Tidak hanya di kehidupan nyata kita dapat menampilkan sesuatu yang ada dalam diri. Ruang tanpa batas, ruang digital pun memberikan kita kehidupan lain, diluar kehidupan nyata. Seakan hidup di dua dunia merupakan kalimat yang pantas di abad modern saat ini. Tak cukup pengakuan dari masyarakat sosial (real society), kita pun mulai membutuhkan pengakuan juga dari masyarakat digital (digital society). Sebisa mungkin berupaya beda lewat eksistensi. Di facebook (salah satu social media) misalnya, banyak orang berlomba-lomba membuat status (posting) yang lucu, unik, dan indah. lalu ada juga yang menggencarkan kepentingan lewat promosi ataupun propaganda. Bentuk pengakuan bahwa status tersebut dilihat dan diakui, bisa berupa banyaknya pengguna yang memberikan like atau comment. Istilah-istilah tersebut mungkin sangat tidak asing lagi. Namun dalam dunia digital, kebebasan sangat tidak terbatas. Bahkan sebagai pelaku tunggal dalam dunia digital pun, kita bisa berperan secara ganda atau lebih. Bisa menciptakan diri kita yang asli dan yang palsu dalam era digital, social media. Maka dari itu, tak sedikit kita melihat seseorang yang memiliki account facebook lebih dari satu. Tak hanya di facebook, aplikasi social media lain pun demikian. Ini merupakan fenomena yang menyeruak di antara kita.

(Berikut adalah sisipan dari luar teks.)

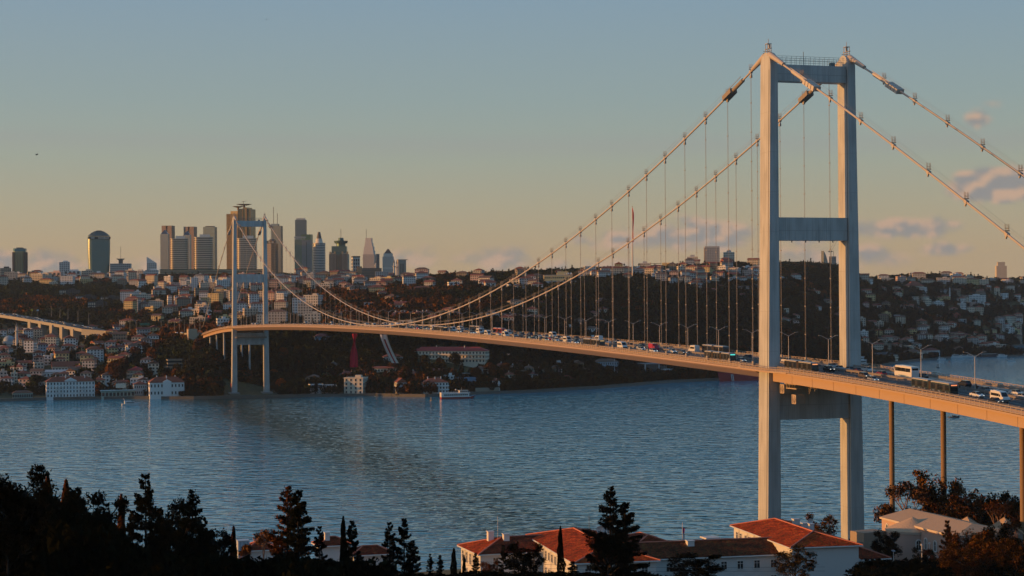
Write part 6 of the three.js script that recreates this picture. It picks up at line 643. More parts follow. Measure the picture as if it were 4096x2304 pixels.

Sifat yang “mengada-ada” memang sudah menjadi lumrah dalam digital society. Diri kita yang nyata, benar berwujud menjadi seperti fatamorgana yang “mengada-ada”. Akses tanpa batas menciptakan diri kita yang tanpa batas pula. Upaya mengimitasi dalam kehidupan nyata, tak kalah sebanding dalam kehidupan digital. Sebebas mungkin kita bisa “mengada-ada” suatu perkara. Euforia “mengada-ada” seolah menjadi rutinitas. Jadilah kita mahluk yang merasa ada, tapi tidak merasa nyata.